I never see my student loan, it all goes straight on rent and bills, bills, bills; and because of this, I’ve had to keep up part-time work throughout the course of my degree. At the end of second year, I got a new job at a certain high-end supermarket. It pays well, and I work many more hours than is advisable for a third-year grappling with dissertation doom, so in theory, I should be pretty financially comfortable, as students go. Yet here I am, no more than ten days into the month, once again fretfully close to minus numbers, and I’m starting to realise that this sorry situation in which I too often find myself, might, paradoxically, have something to do with my well-paying job.

I’d like to consider myself a reasonably thrifty student. I typically walk when I could bus, and I’m a huge advocate of beans on toast and pesto pasta as cheap-and-cheerful staple student meals.
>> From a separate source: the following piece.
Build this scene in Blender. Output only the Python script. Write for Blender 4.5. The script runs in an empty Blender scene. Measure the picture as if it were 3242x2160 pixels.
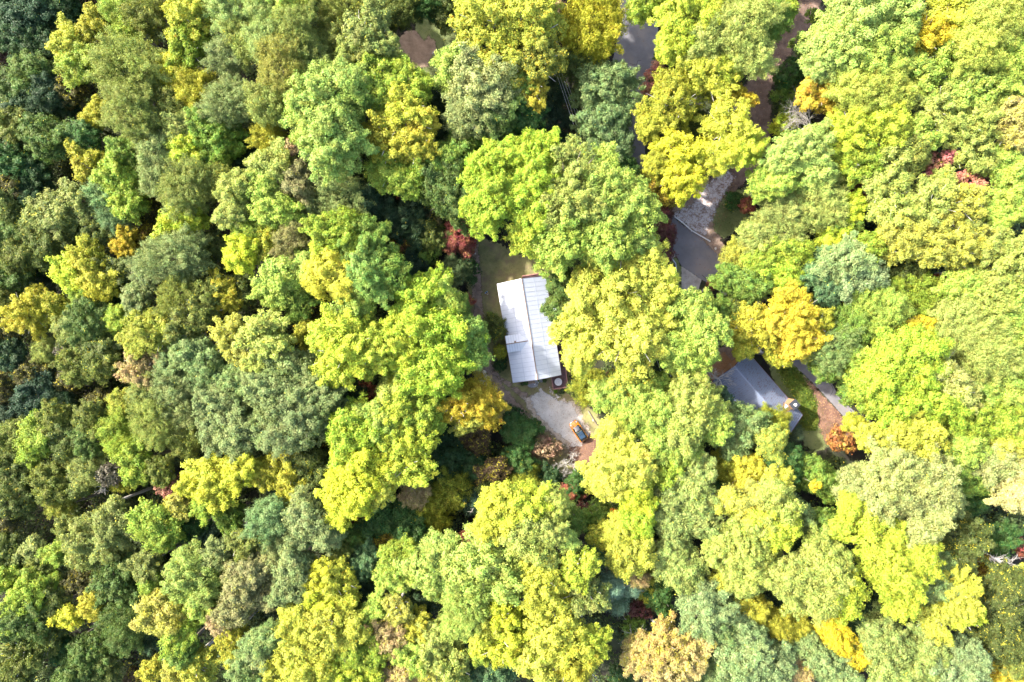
import bpy, math, random
import numpy as np
from mathutils import Vector, Matrix, Euler
R = math.radians
sc = bpy.context.scene
COL = sc.collection
H0 = 120.0           # camera height over the clearing, metres
FPX = 2136.0         # focal length in photo pixels
# ------------------------------------------------------------------ camera, sky, sun, exposure
cam_d = bpy.data.cameras.new("camera"); cam = bpy.data.objects.new("camera", cam_d); COL.objects.link(cam)
cam.location = (0, 0, H0); cam.rotation_euler = (0, 0, 0)
cam_d.sensor_width = 36; cam_d.lens = 36 * FPX / 3242; cam_d.clip_end = 2000; cam_d.clip_start = 0.5
sc.camera = cam
SUN = Vector((-0.90, 0.40, 0)).normalized()
SUN_EL = R(42)
SV = Vector((SUN.x * math.cos(SUN_EL), SUN.y * math.cos(SUN_EL), math.sin(SUN_EL)))
w = bpy.data.worlds.new("World"); sc.world = w; w.use_nodes = True
nt = w.node_tree; sky = nt.nodes.new("ShaderNodeTexSky"); sky.sky_type = 'NISHITA'; sky.sun_disc = False
sky.dust_density = 4.0; sky.ozone_density = 0.6; sky.sun_elevation = SUN_EL; sky.sun_rotation = math.atan2(SUN.x, SUN.y) % (2 * math.pi)
nt.links.new(sky.outputs[0], nt.nodes["Background"].inputs[0]); nt.nodes["Background"].inputs[1].default_value = 0.15
sd = bpy.data.lights.new("sun", 'SUN'); sd.energy = 3.0; sd.angle = R(1.5); sd.color = (1.0, 0.935, 0.83)
so = bpy.data.objects.new("sun", sd); COL.objects.link(so); so.rotation_euler = SV.to_track_quat('Z', 'Y').to_euler()
so.location = (0, 0, 90)
vs = sc.view_settings; vs.view_transform = 'Standard'; vs.look = 'None'; vs.gamma = 1; vs.use_curve_mapping = False
vs.exposure = 2.22
sc.cycles.max_bounces = 6; sc.cycles.diffuse_bounces = 4; sc.cycles.transparent_max_bounces = 8; sc.cycles.transmission_bounces = 3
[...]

That said, working three shifts a week on the cheese and delicatessen counter of the distinguished supermarket in question has meant frequent exposure to, and overwhelming temptation by, what I’ll call ‘the finer things in life’, though I’m aware that in doing so I sound like a complete arse.
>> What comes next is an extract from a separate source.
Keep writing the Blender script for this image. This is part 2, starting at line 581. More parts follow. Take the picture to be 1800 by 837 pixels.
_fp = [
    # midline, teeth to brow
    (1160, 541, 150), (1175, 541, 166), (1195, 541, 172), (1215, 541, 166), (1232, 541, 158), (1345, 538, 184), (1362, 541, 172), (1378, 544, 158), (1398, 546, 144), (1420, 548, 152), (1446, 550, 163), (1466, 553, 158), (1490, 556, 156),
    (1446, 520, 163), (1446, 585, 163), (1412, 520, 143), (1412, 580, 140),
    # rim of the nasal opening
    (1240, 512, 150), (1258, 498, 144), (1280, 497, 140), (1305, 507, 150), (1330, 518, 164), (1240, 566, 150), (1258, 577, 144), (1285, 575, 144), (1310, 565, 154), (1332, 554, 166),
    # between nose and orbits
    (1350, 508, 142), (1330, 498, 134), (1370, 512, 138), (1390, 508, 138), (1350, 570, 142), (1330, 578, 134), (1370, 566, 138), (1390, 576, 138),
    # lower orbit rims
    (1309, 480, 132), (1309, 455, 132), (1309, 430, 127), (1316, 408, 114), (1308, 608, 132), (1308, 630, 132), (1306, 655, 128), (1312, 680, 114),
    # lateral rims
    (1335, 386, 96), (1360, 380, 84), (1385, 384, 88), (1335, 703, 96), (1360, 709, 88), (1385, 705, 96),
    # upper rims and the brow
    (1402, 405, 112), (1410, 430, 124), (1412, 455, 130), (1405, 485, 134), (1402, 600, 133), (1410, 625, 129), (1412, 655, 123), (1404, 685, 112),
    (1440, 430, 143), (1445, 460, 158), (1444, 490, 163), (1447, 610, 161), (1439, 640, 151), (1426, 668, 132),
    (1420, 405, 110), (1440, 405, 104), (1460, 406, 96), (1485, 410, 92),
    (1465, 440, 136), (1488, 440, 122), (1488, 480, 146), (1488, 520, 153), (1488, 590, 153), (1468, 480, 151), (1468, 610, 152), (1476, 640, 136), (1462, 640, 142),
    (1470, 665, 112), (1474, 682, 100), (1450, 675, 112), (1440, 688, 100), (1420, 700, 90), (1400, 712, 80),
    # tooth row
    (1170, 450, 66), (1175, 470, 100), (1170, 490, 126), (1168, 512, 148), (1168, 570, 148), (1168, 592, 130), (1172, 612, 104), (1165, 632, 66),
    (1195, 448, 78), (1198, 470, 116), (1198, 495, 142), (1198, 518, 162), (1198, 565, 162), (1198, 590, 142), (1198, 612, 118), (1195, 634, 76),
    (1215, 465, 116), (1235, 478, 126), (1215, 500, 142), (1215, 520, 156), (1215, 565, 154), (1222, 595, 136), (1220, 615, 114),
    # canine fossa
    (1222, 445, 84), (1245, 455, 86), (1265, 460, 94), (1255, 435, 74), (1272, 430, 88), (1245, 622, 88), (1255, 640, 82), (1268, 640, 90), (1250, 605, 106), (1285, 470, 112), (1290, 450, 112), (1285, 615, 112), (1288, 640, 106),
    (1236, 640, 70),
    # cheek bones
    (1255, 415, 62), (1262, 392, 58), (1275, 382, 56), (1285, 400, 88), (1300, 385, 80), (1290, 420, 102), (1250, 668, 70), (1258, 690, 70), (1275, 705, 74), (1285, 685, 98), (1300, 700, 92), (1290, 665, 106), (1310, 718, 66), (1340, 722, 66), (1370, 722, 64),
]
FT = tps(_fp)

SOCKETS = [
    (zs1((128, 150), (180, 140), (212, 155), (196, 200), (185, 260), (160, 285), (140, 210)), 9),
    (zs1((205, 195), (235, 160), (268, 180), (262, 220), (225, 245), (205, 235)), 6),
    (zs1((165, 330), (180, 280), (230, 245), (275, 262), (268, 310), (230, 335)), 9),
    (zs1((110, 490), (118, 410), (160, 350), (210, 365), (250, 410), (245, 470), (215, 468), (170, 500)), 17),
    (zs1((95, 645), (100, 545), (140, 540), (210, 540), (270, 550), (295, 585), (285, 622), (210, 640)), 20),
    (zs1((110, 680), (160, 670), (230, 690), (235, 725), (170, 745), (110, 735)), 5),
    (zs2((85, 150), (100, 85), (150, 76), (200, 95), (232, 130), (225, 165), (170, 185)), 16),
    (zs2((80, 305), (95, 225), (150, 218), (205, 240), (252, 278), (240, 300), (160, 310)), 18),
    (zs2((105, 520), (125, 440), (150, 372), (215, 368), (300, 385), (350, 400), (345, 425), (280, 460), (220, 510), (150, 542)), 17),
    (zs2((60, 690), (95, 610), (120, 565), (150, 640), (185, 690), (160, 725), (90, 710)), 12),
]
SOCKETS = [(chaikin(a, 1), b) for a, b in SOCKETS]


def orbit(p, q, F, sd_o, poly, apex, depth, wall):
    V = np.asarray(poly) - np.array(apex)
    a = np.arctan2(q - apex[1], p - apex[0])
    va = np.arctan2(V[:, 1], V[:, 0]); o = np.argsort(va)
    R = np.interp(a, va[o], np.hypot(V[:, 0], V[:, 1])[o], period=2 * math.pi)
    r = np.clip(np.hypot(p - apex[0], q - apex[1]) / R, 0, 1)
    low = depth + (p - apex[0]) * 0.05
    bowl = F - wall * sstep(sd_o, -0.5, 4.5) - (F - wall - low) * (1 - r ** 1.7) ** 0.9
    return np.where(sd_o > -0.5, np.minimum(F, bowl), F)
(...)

But DO YOU KNOW just how many cheeses there are that arent bog-standard mature cheddar? I didn’t either, but once you’ve discovered Petit Basque, Manchego, Ossau-Iraty, Vintage Smoked Applewood, and Soignon goat’s cheese (it’s a grower), you sure are on your way to cheese enlightenment. Naturally, these come at a not so student-friendly price. But when your manager insists you have a cheeky nibble on anything new to you in order to develop your product knowledge, you’ll soon be so hooked that you’re willing to fork out the cost. Add to the mix 14 month matured Serrano ham, premium Iberico chorizo, and the freshest line-caught tuna steak at £29.99 a kilo, as well as the patisserie’s finest Turkish baklava to satisfy your sweet tooth, and you’re well on the way to maxing out your overdraft.

And so it has come to be that my weekly shop costs a small fortune. This is in addition to the several mini shopping sprees that invariably follow every shift as I peruse the aisles without necessity on my way out. And though I’m fortunate enough to enjoy a sizeable staff discount, I’m undoubtedly still spending more than any student should.
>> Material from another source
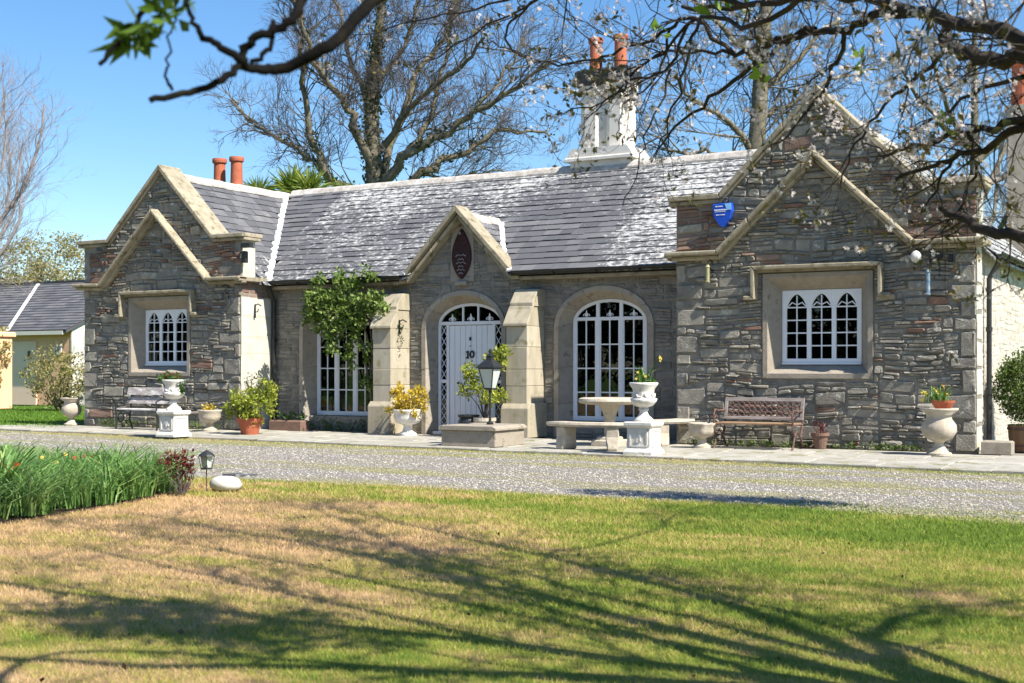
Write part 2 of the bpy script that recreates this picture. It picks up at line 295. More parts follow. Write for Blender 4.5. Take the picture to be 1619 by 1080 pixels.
class MB:
    def __init__(s): s.v = []; s.f = []; s.r = []; s.cr = 0.
    def add(s, vs, fs, rnd=None):
        o = len(s.v); s.v += [tuple(p) for p in vs]; s.f += [tuple(i+o for i in f) for f in fs]
        s.r += [s.cr if rnd is None else rnd]*len(vs); return s
    def box(s, x0, x1, y0, y1, z0, z1, rnd=None, bev=0.):
        if bev <= 0:
            return s.add([(x0,y0,z0),(x1,y0,z0),(x1,y1,z0),(x0,y1,z0),(x0,y0,z1),(x1,y0,z1),(x1,y1,z1),(x0,y1,z1)],
                         [(0,3,2,1),(4,5,6,7),(0,1,5,4),(1,2,6,5),(2,3,7,6),(3,0,4,7)], rnd)
        b = bev; vs = []
        for z, i in ((z0, 0), (z1-b, 0), (z1, b)):
            vs += [(x0+i+b*(i==0)*0, y0+i, z), (x1-i, y0+i, z), (x1-i, y1-i, z), (x0+i, y1-i, z)]
        fs = [(0,3,2,1),(8,9,10,11)]
        for k in (0, 4): fs += [(k+i, k+(i+1) % 4, k+4+(i+1) % 4, k+4+i) for i in range(4)]
        return s.add(vs, fs, rnd)
    def prism(s, poly, y0, y1, rnd=None, axis='y'):
        """poly: list of (a,b); axis y -> (a, y, b); axis x -> (y, a, b); axis z -> (a, b, y)"""
        n = len(poly)
        f = {'y': lambda a, b, t: (a, t, b), 'x': lambda a, b, t: (t, a, b), 'z': lambda a, b, t: (a, b, t)}[axis]
        vs = [f(a, b, y0) for a, b in poly] + [f(a, b, y1) for a, b in poly]
        fs = [tuple(range(n)), tuple(range(2*n-1, n-1, -1))] + [(i, i+n, (i+1) % n+n, (i+1) % n) for i in range(n)]
        return s.add(vs, fs, rnd)
    def tube(s, pts, rad, sides=6, cap=True, rnd=None):
        pts = [Vector(p) for p in pts]; n = len(pts); vs = []; fs = []
        if isinstance(rad, (int, float)): rad = [rad]*n
        a = None
        for i, p in enumerate(pts):
            d = (pts[min(i+1, n-1)]-pts[max(i-1, 0)])
            if d.length < 1e-9: d = Vector((0, 0, 1))
            d.normalize()
            if a is None:
                a = d.cross(Vector((0, 0, 1)) if abs(d.z) < .9 else Vector((1, 0, 0)))
            else: a = a - d*a.dot(d)
            if a.length < 1e-6: a = d.orthogonal()
            a.normalize(); bb = d.cross(a)
            for k in range(sides):
                t = 2*PI*k/sides; vs.append(p+(a*math.cos(t)+bb*math.sin(t))*rad[i])
        for i in range(n-1):
            for k in range(sides):
                k2 = (k+1) % sides
                fs.append((i*sides+k, i*sides+k2, (i+1)*sides+k2, (i+1)*sides+k))
        if cap: fs += [tuple(range(sides-1, -1, -1)), tuple(range((n-1)*sides, n*sides))]
        return s.add(vs, fs, rnd)
    def lathe(s, prof, seg=24, c=(0, 0, 0), flute=0, famp=0, frange=(0, 0), rnd=None, sq=False, rot=0.):
        vs = []; fs = []; n = len(prof)
        for r, z in prof:
            for k in range(seg):
                t = 2*PI*k/seg+rot
                rr = r
                if flute and frange[0] < z < frange[1]: rr = r*(1+famp*abs(math.sin(t*flute/2)))
                vs.append((c[0]+rr*math.cos(t), c[1]+rr*math.sin(t), c[2]+z))
        for i in range(n-1):
            for k in range(seg):
                k2 = (k+1) % seg
                fs.append((i*seg+k, i*seg+k2, (i+1)*seg+k2, (i+1)*seg+k))
        fs += [tuple(range(seg-1, -1, -1)), tuple(range((n-1)*seg, n*seg))]
        return s.add(vs, fs, rnd)
    def sweep(s, path, w, y0, y1, rnd=None):
        """bar of in-plane width w along an XZ path, mitred, from y0 to y1; path is the centre line"""
        n = len(path); up = []; dn = []
        for i, (x, z) in enumerate(path):
            def nrm(a, b):
                dx, dz = b[0]-a[0], b[1]-a[1]; q = math.hypot(dx, dz); return (-dz/q, dx/q)
            if i == 0: nx, nz = nrm(path[0], path[1]); k = 1
            elif i == n-1: nx, nz = nrm(path[-2], path[-1]); k = 1
            else:
                a = nrm(path[i-1], path[i]); b = nrm(path[i], path[i+1]); nx, nz = a[0]+b[0], a[1]+b[1]
                q = math.hypot(nx, nz); nx /= q; nz /= q; k = 1/max(.3, nx*a[0]+nz*a[1])
            up.append((x+nx*w/2*k, z+nz*w/2*k)); dn.append((x-nx*w/2*k, z-nz*w/2*k))
        for i in range(n-1):
            c = [dn[i], dn[i+1], up[i+1], up[i]]
            s.prism(c, y0, y1, rnd)
        return s
    def build(s, name, mt, parent=None, smooth=False, bevel=0.):
        me = bpy.data.meshes.new(name); me.from_pydata(s.v, [], s.f); me.update()
        a = me.attributes.new('rnd', 'FLOAT', 'POINT'); a.data.foreach_set('value', s.r)
        ob = link(name, me, mt, parent, smooth)
        if bevel > 0:
            md = ob.modifiers.new('edge', 'BEVEL'); md.width = bevel; md.segments = 1; md.limit_method = 'ANGLE'
        if smooth == 'auto':
            pass
        return ob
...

I am learning to exercise some self-restraint in my scandalous love affair with luxury groceries. Recently, I’ll quite often opt to skip the seafood and pearl barley risotto in favour of some good old pesto pasta. Indeed, for the most part, prior indulgence has meant my bank balance is such that I’m forced to (oh, the injustice!). But rest assured, I’ll be living out on the streets before you catch me serving it up without a lavish sprinkling of only the finest Italian Grana Padano.